All he needs is a “Mission Accomplished” banner — but in this case, sub out the aircraft carrier for a Carrier AC unit in quiet conservation mode as the mercury hits triple digits.
Just like President George W. Bush’s premature declaration of victory all those years ago, Abbott must know that lawmakers didn’t resolve the vulnerabilities of Texas’ power grid.
They were far more interested in dividing Texans with culture wars than connecting our power grid with enough generation, including new capacity, to keep up with demand and build an apt cushion for crisis.
Yes, lawmakers did some helpful things worth noting - and we have. They mandated weatherization of plants - though not all plants and not with substantial penalties for those who don’t comply. Lawmakers also established a statewide emergency alert system, and they passed provisions aimed at improving industry communication and fixing basic oversights, such as making sure natural gas facilities won’t have their own power cut during a crisis.

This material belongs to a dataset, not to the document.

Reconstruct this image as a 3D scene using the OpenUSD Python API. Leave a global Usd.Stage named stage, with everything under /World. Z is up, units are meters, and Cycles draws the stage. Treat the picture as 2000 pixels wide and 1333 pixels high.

But, as we’ve noted, lawmakers failed to pass substantial reforms that would prevent another crisis such as the one we saw in February from happening again. Texas’ power grid is still isolated from the rest of the country. The Texas market still carries a perverse incentive for generators to profit off misery.
Something’s got to change — or something’s got to give. And Texans would rather it not be our lives during a winter freeze without heat or a stifling summer meltdown without AC.
Texans must demand lawmakers address the issue more thoroughly in the next special session.
We must demand our leaders cease with the unfounded confidence that got us in this mess, the kind of chest-puffing arrogance that U.S. Sen. Ted Cruz exhibited on Twitter during a particularly hot spell in California in 2020: “It’s hot everywhere - try Texas every summertime - but the rest of the country doesn’t have such a dysfunctional state govt that you can’t turn the lights on or run A/C. That’s a policy failure of the Dems.”
Nope. In Texas, it’s a policy failure of Republicans who lead this state. And the policy is called hubris.
“It’s getting hotter in the street. Everybody is nervous.”